In the wake of the divisive Alabama Supreme Court ruling that grants personhood to embryos, a video of the future U.S. Supreme Court Justice Amy Coney Barrett refusing to answer whether her legal position was to “criminalize IVF” during her 2020 confirmation hearing is re-circulating on social media.
As seen below, Barrett told U.S. Senator Richard Blumenthal (D-CT) that she wouldn’t be able to answer “in the abstract.” Blumenthal reacted by saying, “thousands maybe millions of women, potential parents, would be horrified to think that IVF treatment could be made criminal.”

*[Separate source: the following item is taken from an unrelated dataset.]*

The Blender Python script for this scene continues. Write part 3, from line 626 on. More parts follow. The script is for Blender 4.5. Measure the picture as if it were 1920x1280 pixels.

Barrett publicly supported an organization that called for the criminalization of IVF, and I distinctly recall conservative law professors screaming at me for pointing this out in 2020—because it was true, and they didn't want people to know it. https://t.co/3pqofUEEhU https://t.co/4irIsJYnTQ
— Mark Joseph Stern (@mjs_DC) February 23, 2024
Journalist Mark Joseph Stern, Senior Editor at Slate, is reminding Americans that “Barrett publicly supported an organization that called for the criminalization of IVF,” saying, “I distinctly recall conservative law professors screaming at me for pointing this out in 2020—because it was true, and they didn’t want people to know it.” Yet Barrett’s position did receive coverage.
Stern provides a link to the 2020 Guardian article Revealed: Amy Coney Barrett supported group that said life begins at fertilization.
The article reported that Barrett, while a law professor at Notre Dame, signed a full-page newspaper ad in 2006 sponsored by St. Joseph County Right to Life which was published in the South Bend Tribune. It stated: “We, the following citizens of Michiana, oppose abortion on demand and defend the right to life from fertilization to natural death. Please continue to pray to end abortion.”
The executive director of the organization, Jackie Applebaum told The Guardian: “We would be supportive of criminalizing the discarding of frozen embryos or selective reduction through the IVF process.”